#### Provided data:
>>>

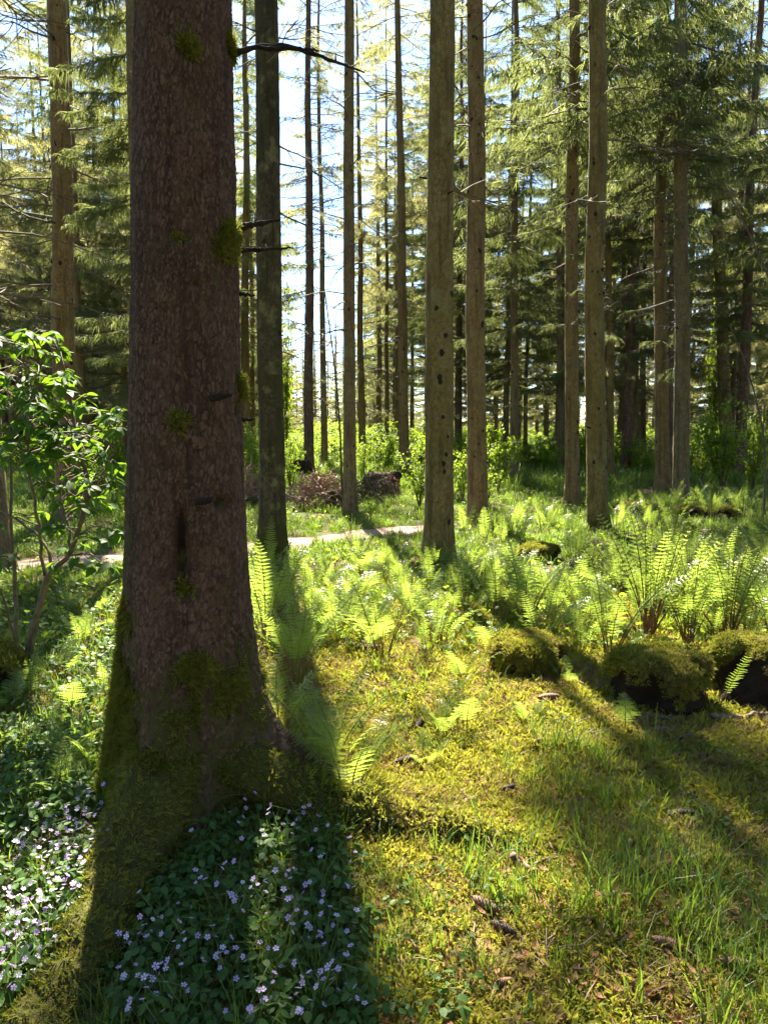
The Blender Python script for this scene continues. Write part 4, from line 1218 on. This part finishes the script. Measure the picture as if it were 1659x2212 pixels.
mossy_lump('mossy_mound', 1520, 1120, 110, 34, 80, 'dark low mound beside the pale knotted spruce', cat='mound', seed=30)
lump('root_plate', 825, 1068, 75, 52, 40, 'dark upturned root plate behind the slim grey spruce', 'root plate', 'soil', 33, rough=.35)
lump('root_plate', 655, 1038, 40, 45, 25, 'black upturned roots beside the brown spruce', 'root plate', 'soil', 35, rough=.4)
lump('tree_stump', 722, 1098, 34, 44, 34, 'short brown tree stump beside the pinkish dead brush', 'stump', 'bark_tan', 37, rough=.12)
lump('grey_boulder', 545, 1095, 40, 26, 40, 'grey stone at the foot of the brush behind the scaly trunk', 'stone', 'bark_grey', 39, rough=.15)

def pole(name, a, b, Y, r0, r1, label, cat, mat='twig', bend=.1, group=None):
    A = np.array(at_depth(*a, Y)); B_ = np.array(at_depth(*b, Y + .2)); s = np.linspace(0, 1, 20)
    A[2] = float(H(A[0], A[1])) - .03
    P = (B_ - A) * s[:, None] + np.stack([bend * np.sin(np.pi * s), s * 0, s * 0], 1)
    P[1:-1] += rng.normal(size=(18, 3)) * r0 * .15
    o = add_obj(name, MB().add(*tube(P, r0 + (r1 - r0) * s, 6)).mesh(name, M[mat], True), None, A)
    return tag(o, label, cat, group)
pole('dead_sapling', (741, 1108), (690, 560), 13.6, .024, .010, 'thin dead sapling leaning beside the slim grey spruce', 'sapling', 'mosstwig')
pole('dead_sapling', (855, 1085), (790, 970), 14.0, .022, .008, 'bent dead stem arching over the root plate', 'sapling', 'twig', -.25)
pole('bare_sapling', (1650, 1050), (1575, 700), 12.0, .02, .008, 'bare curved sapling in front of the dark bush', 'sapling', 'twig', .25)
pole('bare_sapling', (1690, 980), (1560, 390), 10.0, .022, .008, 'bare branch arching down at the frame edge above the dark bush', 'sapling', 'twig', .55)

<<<

#### Your instructions:
Write out the full listing verbatim, excluding its pictures.

#### Answer to the problem:
The Blender Python script for this scene continues. Write part 4, from line 1218 on. This part finishes the script. Measure the picture as if it were 1659x2212 pixels.
mossy_lump('mossy_mound', 1520, 1120, 110, 34, 80, 'dark low mound beside the pale knotted spruce', cat='mound', seed=30)
lump('root_plate', 825, 1068, 75, 52, 40, 'dark upturned root plate behind the slim grey spruce', 'root plate', 'soil', 33, rough=.35)
lump('root_plate', 655, 1038, 40, 45, 25, 'black upturned roots beside the brown spruce', 'root plate', 'soil', 35, rough=.4)
lump('tree_stump', 722, 1098, 34, 44, 34, 'short brown tree stump beside the pinkish dead brush', 'stump', 'bark_tan', 37, rough=.12)
lump('grey_boulder', 545, 1095, 40, 26, 40, 'grey stone at the foot of the brush behind the scaly trunk', 'stone', 'bark_grey', 39, rough=.15)

def pole(name, a, b, Y, r0, r1, label, cat, mat='twig', bend=.1, group=None):
    A = np.array(at_depth(*a, Y)); B_ = np.array(at_depth(*b, Y + .2)); s = np.linspace(0, 1, 20)
    A[2] = float(H(A[0], A[1])) - .03
    P = (B_ - A) * s[:, None] + np.stack([bend * np.sin(np.pi * s), s * 0, s * 0], 1)
    P[1:-1] += rng.normal(size=(18, 3)) * r0 * .15
    o = add_obj(name, MB().add(*tube(P, r0 + (r1 - r0) * s, 6)).mesh(name, M[mat], True), None, A)
    return tag(o, label, cat, group)
pole('dead_sapling', (741, 1108), (690, 560), 13.6, .024, .010, 'thin dead sapling leaning beside the slim grey spruce', 'sapling', 'mosstwig')
pole('dead_sapling', (855, 1085), (790, 970), 14.0, .022, .008, 'bent dead stem arching over the root plate', 'sapling', 'twig', -.25)
pole('bare_sapling', (1650, 1050), (1575, 700), 12.0, .02, .008, 'bare curved sapling in front of the dark bush', 'sapling', 'twig', .25)
pole('bare_sapling', (1690, 980), (1560, 390), 10.0, .022, .008, 'bare branch arching down at the frame edge above the dark bush', 'sapling', 'twig', .55)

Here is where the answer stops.